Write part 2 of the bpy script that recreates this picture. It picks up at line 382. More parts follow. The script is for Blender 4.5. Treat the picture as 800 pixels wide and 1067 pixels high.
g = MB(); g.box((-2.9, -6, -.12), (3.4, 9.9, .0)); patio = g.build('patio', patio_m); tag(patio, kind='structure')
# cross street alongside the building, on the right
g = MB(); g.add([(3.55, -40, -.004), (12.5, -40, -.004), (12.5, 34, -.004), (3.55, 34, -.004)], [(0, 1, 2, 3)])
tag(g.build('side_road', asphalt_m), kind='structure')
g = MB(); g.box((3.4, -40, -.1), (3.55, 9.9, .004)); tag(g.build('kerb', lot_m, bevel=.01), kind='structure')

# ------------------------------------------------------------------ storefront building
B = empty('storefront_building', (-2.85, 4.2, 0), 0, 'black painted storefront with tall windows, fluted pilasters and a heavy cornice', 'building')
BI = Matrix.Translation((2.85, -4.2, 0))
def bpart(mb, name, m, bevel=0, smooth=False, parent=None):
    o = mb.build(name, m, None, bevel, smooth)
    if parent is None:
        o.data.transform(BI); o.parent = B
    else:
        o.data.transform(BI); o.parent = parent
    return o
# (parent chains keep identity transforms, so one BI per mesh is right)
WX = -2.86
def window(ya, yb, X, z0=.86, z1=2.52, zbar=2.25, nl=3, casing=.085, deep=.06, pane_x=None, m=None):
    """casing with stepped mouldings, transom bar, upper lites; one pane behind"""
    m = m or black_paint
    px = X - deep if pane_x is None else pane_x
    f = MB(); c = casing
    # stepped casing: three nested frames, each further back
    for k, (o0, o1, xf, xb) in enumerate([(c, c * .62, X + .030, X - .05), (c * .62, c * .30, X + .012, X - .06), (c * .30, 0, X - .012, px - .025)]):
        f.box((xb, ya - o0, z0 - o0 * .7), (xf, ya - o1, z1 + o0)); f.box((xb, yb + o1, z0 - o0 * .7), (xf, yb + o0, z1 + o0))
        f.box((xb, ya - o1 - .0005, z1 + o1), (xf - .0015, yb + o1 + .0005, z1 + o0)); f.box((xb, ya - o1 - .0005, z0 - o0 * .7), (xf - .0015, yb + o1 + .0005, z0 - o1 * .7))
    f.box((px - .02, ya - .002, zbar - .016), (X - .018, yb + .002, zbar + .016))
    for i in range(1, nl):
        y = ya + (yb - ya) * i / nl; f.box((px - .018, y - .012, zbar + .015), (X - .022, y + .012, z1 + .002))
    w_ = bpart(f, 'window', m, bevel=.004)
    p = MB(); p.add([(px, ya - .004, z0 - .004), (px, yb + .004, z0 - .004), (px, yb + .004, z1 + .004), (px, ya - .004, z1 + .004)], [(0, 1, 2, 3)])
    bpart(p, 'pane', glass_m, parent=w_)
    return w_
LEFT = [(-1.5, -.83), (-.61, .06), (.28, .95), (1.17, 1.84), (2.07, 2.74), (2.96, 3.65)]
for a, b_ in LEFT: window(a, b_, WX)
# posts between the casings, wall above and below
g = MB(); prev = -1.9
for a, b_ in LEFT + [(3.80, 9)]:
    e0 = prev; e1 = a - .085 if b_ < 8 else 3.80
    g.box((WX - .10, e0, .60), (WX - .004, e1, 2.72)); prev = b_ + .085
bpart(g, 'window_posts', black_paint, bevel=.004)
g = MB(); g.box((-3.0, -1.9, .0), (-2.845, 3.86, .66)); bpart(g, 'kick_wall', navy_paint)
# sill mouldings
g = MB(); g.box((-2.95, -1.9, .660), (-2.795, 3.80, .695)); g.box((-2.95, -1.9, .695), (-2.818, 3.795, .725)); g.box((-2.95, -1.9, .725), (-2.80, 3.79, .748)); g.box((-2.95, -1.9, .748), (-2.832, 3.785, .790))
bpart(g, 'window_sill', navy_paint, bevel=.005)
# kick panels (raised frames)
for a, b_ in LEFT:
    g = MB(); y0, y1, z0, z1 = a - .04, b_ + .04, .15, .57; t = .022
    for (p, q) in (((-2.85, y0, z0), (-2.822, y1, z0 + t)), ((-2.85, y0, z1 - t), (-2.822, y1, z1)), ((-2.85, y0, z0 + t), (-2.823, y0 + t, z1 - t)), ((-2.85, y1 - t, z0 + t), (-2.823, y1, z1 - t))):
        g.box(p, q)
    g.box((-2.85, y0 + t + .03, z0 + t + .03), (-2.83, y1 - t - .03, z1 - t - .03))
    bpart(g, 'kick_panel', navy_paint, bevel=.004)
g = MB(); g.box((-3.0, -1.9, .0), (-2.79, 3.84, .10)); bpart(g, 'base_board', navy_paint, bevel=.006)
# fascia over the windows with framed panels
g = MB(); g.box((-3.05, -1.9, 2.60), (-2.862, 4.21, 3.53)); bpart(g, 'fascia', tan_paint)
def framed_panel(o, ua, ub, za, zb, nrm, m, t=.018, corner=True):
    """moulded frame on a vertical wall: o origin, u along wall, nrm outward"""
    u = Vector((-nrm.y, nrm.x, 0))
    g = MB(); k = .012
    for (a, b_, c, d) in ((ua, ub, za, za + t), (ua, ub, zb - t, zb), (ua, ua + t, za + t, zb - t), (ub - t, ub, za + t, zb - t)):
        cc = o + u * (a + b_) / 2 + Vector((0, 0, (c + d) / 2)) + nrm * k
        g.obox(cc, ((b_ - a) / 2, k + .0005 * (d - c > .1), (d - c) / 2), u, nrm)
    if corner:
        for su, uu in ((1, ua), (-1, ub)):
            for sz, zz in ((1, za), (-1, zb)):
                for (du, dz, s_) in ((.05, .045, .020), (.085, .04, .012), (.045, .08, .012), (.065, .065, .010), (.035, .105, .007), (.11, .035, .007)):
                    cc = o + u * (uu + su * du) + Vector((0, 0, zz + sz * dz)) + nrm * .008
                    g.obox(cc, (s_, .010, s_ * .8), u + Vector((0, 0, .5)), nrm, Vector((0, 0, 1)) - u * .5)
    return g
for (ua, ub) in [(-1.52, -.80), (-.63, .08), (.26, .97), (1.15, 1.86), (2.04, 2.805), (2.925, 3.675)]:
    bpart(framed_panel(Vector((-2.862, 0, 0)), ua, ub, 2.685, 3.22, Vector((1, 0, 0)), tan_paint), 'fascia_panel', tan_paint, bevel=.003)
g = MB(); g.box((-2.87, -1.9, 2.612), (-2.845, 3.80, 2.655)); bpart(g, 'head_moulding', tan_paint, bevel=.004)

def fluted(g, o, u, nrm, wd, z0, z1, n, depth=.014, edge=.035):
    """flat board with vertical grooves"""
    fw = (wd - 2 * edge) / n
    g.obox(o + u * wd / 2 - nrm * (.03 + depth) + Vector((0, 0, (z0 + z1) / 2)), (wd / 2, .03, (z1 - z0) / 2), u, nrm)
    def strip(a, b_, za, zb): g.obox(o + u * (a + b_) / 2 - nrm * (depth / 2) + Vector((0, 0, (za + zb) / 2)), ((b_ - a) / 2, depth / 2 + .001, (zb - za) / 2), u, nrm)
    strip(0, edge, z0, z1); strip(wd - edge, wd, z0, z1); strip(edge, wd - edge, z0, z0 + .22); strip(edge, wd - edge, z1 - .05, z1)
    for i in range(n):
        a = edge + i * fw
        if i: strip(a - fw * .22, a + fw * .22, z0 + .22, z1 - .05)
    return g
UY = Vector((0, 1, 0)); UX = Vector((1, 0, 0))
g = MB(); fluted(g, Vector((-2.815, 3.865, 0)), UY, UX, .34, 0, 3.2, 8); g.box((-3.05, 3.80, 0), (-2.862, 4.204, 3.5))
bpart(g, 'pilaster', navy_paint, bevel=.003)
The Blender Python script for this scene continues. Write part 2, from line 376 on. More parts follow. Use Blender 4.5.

::::::::

* Written problem: Reproduce the data shown above exactly.

* Written answer:
Write part 2 of the bpy script that recreates this picture. It picks up at line 382. More parts follow. The script is for Blender 4.5. Treat the picture as 800 pixels wide and 1067 pixels high.
g = MB(); g.box((-2.9, -6, -.12), (3.4, 9.9, .0)); patio = g.build('patio', patio_m); tag(patio, kind='structure')
# cross street alongside the building, on the right
g = MB(); g.add([(3.55, -40, -.004), (12.5, -40, -.004), (12.5, 34, -.004), (3.55, 34, -.004)], [(0, 1, 2, 3)])
tag(g.build('side_road', asphalt_m), kind='structure')
g = MB(); g.box((3.4, -40, -.1), (3.55, 9.9, .004)); tag(g.build('kerb', lot_m, bevel=.01), kind='structure')

# ------------------------------------------------------------------ storefront building
B = empty('storefront_building', (-2.85, 4.2, 0), 0, 'black painted storefront with tall windows, fluted pilasters and a heavy cornice', 'building')
BI = Matrix.Translation((2.85, -4.2, 0))
def bpart(mb, name, m, bevel=0, smooth=False, parent=None):
    o = mb.build(name, m, None, bevel, smooth)
    if parent is None:
        o.data.transform(BI); o.parent = B
    else:
        o.data.transform(BI); o.parent = parent
    return o
# (parent chains keep identity transforms, so one BI per mesh is right)
WX = -2.86
def window(ya, yb, X, z0=.86, z1=2.52, zbar=2.25, nl=3, casing=.085, deep=.06, pane_x=None, m=None):
    """casing with stepped mouldings, transom bar, upper lites; one pane behind"""
    m = m or black_paint
    px = X - deep if pane_x is None else pane_x
    f = MB(); c = casing
    # stepped casing: three nested frames, each further back
    for k, (o0, o1, xf, xb) in enumerate([(c, c * .62, X + .030, X - .05), (c * .62, c * .30, X + .012, X - .06), (c * .30, 0, X - .012, px - .025)]):
        f.box((xb, ya - o0, z0 - o0 * .7), (xf, ya - o1, z1 + o0)); f.box((xb, yb + o1, z0 - o0 * .7), (xf, yb + o0, z1 + o0))
        f.box((xb, ya - o1 - .0005, z1 + o1), (xf - .0015, yb + o1 + .0005, z1 + o0)); f.box((xb, ya - o1 - .0005, z0 - o0 * .7), (xf - .0015, yb + o1 + .0005, z0 - o1 * .7))
    f.box((px - .02, ya - .002, zbar - .016), (X - .018, yb + .002, zbar + .016))
    for i in range(1, nl):
        y = ya + (yb - ya) * i / nl; f.box((px - .018, y - .012, zbar + .015), (X - .022, y + .012, z1 + .002))
    w_ = bpart(f, 'window', m, bevel=.004)
    p = MB(); p.add([(px, ya - .004, z0 - .004), (px, yb + .004, z0 - .004), (px, yb + .004, z1 + .004), (px, ya - .004, z1 + .004)], [(0, 1, 2, 3)])
    bpart(p, 'pane', glass_m, parent=w_)
    return w_
LEFT = [(-1.5, -.83), (-.61, .06), (.28, .95), (1.17, 1.84), (2.07, 2.74), (2.96, 3.65)]
for a, b_ in LEFT: window(a, b_, WX)
# posts between the casings, wall above and below
g = MB(); prev = -1.9
for a, b_ in LEFT + [(3.80, 9)]:
    e0 = prev; e1 = a - .085 if b_ < 8 else 3.80
    g.box((WX - .10, e0, .60), (WX - .004, e1, 2.72)); prev = b_ + .085
bpart(g, 'window_posts', black_paint, bevel=.004)
g = MB(); g.box((-3.0, -1.9, .0), (-2.845, 3.86, .66)); bpart(g, 'kick_wall', navy_paint)
# sill mouldings
g = MB(); g.box((-2.95, -1.9, .660), (-2.795, 3.80, .695)); g.box((-2.95, -1.9, .695), (-2.818, 3.795, .725)); g.box((-2.95, -1.9, .725), (-2.80, 3.79, .748)); g.box((-2.95, -1.9, .748), (-2.832, 3.785, .790))
bpart(g, 'window_sill', navy_paint, bevel=.005)
# kick panels (raised frames)
for a, b_ in LEFT:
    g = MB(); y0, y1, z0, z1 = a - .04, b_ + .04, .15, .57; t = .022
    for (p, q) in (((-2.85, y0, z0), (-2.822, y1, z0 + t)), ((-2.85, y0, z1 - t), (-2.822, y1, z1)), ((-2.85, y0, z0 + t), (-2.823, y0 + t, z1 - t)), ((-2.85, y1 - t, z0 + t), (-2.823, y1, z1 - t))):
        g.box(p, q)
    g.box((-2.85, y0 + t + .03, z0 + t + .03), (-2.83, y1 - t - .03, z1 - t - .03))
    bpart(g, 'kick_panel', navy_paint, bevel=.004)
g = MB(); g.box((-3.0, -1.9, .0), (-2.79, 3.84, .10)); bpart(g, 'base_board', navy_paint, bevel=.006)
# fascia over the windows with framed panels
g = MB(); g.box((-3.05, -1.9, 2.60), (-2.862, 4.21, 3.53)); bpart(g, 'fascia', tan_paint)
def framed_panel(o, ua, ub, za, zb, nrm, m, t=.018, corner=True):
    """moulded frame on a vertical wall: o origin, u along wall, nrm outward"""
    u = Vector((-nrm.y, nrm.x, 0))
    g = MB(); k = .012
    for (a, b_, c, d) in ((ua, ub, za, za + t), (ua, ub, zb - t, zb), (ua, ua + t, za + t, zb - t), (ub - t, ub, za + t, zb - t)):
        cc = o + u * (a + b_) / 2 + Vector((0, 0, (c + d) / 2)) + nrm * k
        g.obox(cc, ((b_ - a) / 2, k + .0005 * (d - c > .1), (d - c) / 2), u, nrm)
    if corner:
        for su, uu in ((1, ua), (-1, ub)):
            for sz, zz in ((1, za), (-1, zb)):
                for (du, dz, s_) in ((.05, .045, .020), (.085, .04, .012), (.045, .08, .012), (.065, .065, .010), (.035, .105, .007), (.11, .035, .007)):
                    cc = o + u * (uu + su * du) + Vector((0, 0, zz + sz * dz)) + nrm * .008
                    g.obox(cc, (s_, .010, s_ * .8), u + Vector((0, 0, .5)), nrm, Vector((0, 0, 1)) - u * .5)
    return g
for (ua, ub) in [(-1.52, -.80), (-.63, .08), (.26, .97), (1.15, 1.86), (2.04, 2.805), (2.925, 3.675)]:
    bpart(framed_panel(Vector((-2.862, 0, 0)), ua, ub, 2.685, 3.22, Vector((1, 0, 0)), tan_paint), 'fascia_panel', tan_paint, bevel=.003)
g = MB(); g.box((-2.87, -1.9, 2.612), (-2.845, 3.80, 2.655)); bpart(g, 'head_moulding', tan_paint, bevel=.004)

def fluted(g, o, u, nrm, wd, z0, z1, n, depth=.014, edge=.035):
    """flat board with vertical grooves"""
    fw = (wd - 2 * edge) / n
    g.obox(o + u * wd / 2 - nrm * (.03 + depth) + Vector((0, 0, (z0 + z1) / 2)), (wd / 2, .03, (z1 - z0) / 2), u, nrm)
    def strip(a, b_, za, zb): g.obox(o + u * (a + b_) / 2 - nrm * (depth / 2) + Vector((0, 0, (za + zb) / 2)), ((b_ - a) / 2, depth / 2 + .001, (zb - za) / 2), u, nrm)
    strip(0, edge, z0, z1); strip(wd - edge, wd, z0, z1); strip(edge, wd - edge, z0, z0 + .22); strip(edge, wd - edge, z1 - .05, z1)
    for i in range(n):
        a = edge + i * fw
        if i: strip(a - fw * .22, a + fw * .22, z0 + .22, z1 - .05)
    return g
UY = Vector((0, 1, 0)); UX = Vector((1, 0, 0))
g = MB(); fluted(g, Vector((-2.815, 3.865, 0)), UY, UX, .34, 0, 3.2, 8); g.box((-3.05, 3.80, 0), (-2.862, 4.204, 3.5))
bpart(g, 'pilaster', navy_paint, bevel=.003)
The Blender Python script for this scene continues. Write part 2, from line 376 on. More parts follow. Use Blender 4.5.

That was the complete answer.